◆ Written request:
Write out the listing from the line with "1151 pixels high." to the line with "from mathutils import Matrix, Vector", both lines included, exactly and nothing beyond. Leave pictures out.

◆ Records provided:
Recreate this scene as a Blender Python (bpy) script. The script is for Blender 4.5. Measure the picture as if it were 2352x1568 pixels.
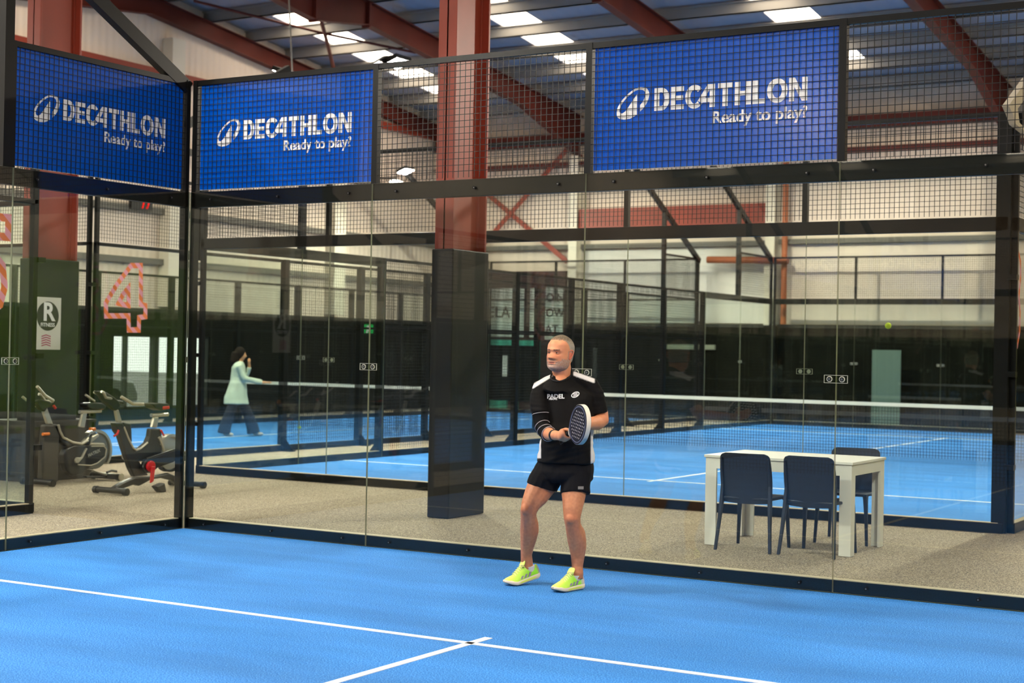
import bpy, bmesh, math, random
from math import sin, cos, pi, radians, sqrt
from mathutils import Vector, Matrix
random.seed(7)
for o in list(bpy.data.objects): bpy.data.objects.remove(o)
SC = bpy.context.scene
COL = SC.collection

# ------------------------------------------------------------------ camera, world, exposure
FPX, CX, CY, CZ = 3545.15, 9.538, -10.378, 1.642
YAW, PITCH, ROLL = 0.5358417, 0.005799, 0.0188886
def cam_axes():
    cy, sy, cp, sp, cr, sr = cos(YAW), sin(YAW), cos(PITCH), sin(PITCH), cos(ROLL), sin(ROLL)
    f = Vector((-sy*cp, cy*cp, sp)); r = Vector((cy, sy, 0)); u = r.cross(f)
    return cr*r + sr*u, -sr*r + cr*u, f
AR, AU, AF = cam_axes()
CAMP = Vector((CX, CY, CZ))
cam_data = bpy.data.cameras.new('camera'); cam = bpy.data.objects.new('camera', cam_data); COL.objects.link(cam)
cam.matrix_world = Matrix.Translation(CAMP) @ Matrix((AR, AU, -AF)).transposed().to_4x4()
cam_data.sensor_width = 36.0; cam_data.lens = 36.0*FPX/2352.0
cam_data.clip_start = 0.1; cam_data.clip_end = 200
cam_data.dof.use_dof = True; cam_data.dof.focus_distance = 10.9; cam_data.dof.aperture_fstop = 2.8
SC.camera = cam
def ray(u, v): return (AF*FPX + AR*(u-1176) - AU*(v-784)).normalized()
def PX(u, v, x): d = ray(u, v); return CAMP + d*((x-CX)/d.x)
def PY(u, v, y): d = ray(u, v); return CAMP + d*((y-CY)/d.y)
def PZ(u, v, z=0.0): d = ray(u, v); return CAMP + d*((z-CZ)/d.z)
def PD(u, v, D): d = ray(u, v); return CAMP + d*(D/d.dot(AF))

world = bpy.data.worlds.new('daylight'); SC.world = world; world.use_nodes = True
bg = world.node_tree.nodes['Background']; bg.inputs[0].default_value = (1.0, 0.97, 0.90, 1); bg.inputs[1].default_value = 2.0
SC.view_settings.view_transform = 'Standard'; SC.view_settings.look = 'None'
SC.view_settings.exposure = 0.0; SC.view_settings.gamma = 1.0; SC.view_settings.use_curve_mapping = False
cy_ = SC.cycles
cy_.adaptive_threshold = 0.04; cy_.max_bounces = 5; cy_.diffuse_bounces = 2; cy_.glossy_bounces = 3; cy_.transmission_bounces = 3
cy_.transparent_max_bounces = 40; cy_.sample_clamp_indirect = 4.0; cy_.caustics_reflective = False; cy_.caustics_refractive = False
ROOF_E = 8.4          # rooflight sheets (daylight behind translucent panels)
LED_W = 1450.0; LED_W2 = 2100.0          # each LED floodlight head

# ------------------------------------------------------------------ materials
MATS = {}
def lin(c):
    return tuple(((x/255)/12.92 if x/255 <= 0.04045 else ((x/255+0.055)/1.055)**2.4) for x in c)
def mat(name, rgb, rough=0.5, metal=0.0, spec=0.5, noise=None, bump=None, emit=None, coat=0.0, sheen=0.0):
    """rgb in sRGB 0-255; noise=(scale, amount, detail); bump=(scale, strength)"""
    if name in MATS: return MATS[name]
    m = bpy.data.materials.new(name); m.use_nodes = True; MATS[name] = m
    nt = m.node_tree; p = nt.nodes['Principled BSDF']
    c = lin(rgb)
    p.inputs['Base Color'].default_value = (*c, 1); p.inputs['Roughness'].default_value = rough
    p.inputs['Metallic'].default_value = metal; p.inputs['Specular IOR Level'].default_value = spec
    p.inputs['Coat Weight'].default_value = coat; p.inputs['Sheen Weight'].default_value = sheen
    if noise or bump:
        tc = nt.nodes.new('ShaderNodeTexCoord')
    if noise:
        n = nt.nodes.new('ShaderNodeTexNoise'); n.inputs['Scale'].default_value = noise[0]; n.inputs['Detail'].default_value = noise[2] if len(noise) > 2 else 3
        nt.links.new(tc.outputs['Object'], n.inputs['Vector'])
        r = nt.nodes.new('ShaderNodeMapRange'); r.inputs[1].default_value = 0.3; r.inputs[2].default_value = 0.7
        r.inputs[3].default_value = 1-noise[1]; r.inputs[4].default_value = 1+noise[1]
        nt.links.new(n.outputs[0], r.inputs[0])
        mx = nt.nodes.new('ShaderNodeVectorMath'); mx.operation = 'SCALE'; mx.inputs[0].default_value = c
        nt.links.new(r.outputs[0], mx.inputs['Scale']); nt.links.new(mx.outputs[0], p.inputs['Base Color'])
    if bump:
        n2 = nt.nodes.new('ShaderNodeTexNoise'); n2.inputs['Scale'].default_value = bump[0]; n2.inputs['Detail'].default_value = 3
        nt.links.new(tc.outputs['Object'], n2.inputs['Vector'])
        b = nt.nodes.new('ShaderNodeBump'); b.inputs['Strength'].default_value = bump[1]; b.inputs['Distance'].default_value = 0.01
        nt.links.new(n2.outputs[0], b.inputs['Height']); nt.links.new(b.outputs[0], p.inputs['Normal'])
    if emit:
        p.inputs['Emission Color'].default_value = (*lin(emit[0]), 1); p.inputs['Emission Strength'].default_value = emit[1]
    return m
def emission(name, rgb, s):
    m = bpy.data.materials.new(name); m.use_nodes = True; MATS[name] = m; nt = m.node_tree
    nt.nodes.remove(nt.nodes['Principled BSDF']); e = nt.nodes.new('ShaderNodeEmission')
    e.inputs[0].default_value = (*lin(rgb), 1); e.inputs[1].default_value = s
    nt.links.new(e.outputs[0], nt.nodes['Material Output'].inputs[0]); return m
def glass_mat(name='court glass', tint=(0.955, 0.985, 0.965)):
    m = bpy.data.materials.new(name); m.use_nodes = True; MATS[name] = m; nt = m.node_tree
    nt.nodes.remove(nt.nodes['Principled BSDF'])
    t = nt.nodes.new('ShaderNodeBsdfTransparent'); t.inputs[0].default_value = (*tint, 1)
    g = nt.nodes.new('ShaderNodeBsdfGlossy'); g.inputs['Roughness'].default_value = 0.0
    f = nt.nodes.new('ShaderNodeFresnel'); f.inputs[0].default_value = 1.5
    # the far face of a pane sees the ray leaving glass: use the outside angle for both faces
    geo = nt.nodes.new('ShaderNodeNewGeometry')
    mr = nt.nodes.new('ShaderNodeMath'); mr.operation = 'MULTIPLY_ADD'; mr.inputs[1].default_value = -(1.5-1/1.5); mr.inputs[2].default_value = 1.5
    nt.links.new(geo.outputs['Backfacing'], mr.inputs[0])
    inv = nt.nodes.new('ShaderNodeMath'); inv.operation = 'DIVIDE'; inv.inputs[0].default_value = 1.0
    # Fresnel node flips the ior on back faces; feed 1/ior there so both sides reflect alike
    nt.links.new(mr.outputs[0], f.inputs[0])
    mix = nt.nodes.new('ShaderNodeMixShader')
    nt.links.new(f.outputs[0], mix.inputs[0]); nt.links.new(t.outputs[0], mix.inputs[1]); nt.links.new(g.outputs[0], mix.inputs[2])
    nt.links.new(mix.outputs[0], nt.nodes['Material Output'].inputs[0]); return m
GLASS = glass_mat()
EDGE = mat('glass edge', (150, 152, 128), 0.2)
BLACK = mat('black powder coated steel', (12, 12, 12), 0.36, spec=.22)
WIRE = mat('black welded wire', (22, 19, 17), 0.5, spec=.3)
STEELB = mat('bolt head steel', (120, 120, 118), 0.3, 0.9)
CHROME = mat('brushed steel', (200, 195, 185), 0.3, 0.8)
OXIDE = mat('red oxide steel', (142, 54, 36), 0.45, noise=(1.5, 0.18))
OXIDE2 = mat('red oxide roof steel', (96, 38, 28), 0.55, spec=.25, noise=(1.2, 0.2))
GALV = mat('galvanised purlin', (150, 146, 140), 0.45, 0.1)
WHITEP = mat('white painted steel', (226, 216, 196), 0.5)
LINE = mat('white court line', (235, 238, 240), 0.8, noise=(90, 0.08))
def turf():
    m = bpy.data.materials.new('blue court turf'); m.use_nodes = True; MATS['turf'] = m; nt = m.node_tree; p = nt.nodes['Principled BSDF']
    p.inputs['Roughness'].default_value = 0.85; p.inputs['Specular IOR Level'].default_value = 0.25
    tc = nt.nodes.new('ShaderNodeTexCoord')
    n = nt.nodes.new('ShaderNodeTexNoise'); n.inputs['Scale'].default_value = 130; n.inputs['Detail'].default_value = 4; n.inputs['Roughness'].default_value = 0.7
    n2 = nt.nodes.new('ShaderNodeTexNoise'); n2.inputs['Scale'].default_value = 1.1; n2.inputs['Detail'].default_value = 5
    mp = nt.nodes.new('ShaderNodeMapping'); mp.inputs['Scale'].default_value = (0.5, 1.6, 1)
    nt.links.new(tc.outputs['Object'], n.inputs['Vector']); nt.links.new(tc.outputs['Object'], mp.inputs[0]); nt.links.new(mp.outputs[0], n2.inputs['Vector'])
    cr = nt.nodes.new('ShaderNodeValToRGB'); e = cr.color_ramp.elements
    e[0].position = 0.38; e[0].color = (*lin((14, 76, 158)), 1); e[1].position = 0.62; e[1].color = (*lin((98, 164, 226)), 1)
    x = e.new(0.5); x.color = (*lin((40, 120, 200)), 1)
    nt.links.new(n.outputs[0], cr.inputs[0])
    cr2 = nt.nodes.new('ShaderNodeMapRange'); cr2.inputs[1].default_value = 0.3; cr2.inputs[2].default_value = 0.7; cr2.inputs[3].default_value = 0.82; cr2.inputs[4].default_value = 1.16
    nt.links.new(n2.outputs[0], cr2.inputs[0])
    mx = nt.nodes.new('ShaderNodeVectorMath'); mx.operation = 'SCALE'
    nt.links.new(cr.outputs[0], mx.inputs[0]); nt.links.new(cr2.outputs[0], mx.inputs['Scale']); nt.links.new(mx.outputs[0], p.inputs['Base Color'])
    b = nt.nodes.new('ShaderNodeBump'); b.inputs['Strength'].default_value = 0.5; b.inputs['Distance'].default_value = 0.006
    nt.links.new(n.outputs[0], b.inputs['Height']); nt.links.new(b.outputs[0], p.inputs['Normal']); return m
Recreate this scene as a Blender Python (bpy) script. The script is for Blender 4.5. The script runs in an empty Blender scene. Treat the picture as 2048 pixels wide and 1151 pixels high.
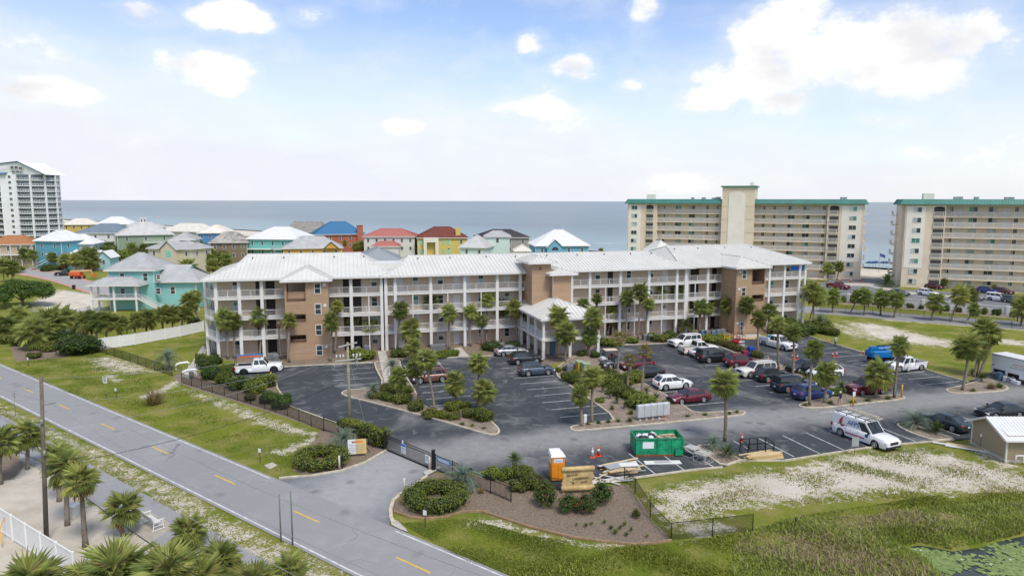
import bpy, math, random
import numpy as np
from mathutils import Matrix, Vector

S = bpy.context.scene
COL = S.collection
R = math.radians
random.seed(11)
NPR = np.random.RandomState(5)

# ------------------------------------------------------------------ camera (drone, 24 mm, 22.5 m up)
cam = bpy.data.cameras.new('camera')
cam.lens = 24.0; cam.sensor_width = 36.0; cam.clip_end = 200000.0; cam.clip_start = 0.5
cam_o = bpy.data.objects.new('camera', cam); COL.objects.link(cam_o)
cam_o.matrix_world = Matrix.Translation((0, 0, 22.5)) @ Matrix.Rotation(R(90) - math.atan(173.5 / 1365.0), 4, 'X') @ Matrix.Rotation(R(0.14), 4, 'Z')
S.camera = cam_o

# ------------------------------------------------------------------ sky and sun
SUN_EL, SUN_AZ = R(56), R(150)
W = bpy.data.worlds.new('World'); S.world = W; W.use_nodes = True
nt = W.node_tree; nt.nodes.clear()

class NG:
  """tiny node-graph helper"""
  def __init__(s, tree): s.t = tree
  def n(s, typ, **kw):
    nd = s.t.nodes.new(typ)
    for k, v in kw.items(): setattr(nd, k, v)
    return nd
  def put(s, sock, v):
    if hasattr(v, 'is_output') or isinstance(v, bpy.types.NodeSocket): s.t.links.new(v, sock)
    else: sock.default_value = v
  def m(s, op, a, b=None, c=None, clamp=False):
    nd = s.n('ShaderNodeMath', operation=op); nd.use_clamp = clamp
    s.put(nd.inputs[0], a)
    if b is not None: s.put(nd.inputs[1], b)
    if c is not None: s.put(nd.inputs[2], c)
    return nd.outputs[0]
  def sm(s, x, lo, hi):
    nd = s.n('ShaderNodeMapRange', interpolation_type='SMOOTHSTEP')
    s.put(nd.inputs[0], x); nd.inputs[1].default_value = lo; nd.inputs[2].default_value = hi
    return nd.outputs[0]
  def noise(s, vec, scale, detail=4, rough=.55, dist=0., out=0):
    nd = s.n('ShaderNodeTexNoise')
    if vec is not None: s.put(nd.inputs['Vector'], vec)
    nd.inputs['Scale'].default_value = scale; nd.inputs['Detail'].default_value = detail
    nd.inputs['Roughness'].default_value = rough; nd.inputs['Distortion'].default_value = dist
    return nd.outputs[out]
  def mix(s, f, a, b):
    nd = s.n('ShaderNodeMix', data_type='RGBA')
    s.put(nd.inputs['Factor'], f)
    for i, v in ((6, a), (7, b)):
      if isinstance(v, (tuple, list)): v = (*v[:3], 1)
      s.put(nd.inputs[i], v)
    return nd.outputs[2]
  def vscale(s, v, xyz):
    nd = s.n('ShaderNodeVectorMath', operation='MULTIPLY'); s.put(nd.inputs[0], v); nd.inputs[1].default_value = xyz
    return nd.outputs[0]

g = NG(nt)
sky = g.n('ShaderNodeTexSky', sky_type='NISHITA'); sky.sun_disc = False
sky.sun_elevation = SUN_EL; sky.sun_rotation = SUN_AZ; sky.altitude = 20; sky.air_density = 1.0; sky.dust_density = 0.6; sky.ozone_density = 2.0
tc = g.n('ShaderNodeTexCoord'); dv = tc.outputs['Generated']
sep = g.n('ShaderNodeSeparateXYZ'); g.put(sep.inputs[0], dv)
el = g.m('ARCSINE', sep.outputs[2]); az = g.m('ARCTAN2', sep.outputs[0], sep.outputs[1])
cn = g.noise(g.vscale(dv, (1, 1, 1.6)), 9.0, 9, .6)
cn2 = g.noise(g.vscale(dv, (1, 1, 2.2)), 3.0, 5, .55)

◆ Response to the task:
Recreate this scene as a Blender Python (bpy) script. The script is for Blender 4.5. The script runs in an empty Blender scene. Treat the picture as 2048 pixels wide and 1151 pixels high.
import bpy, math, random
import numpy as np
from mathutils import Matrix, Vector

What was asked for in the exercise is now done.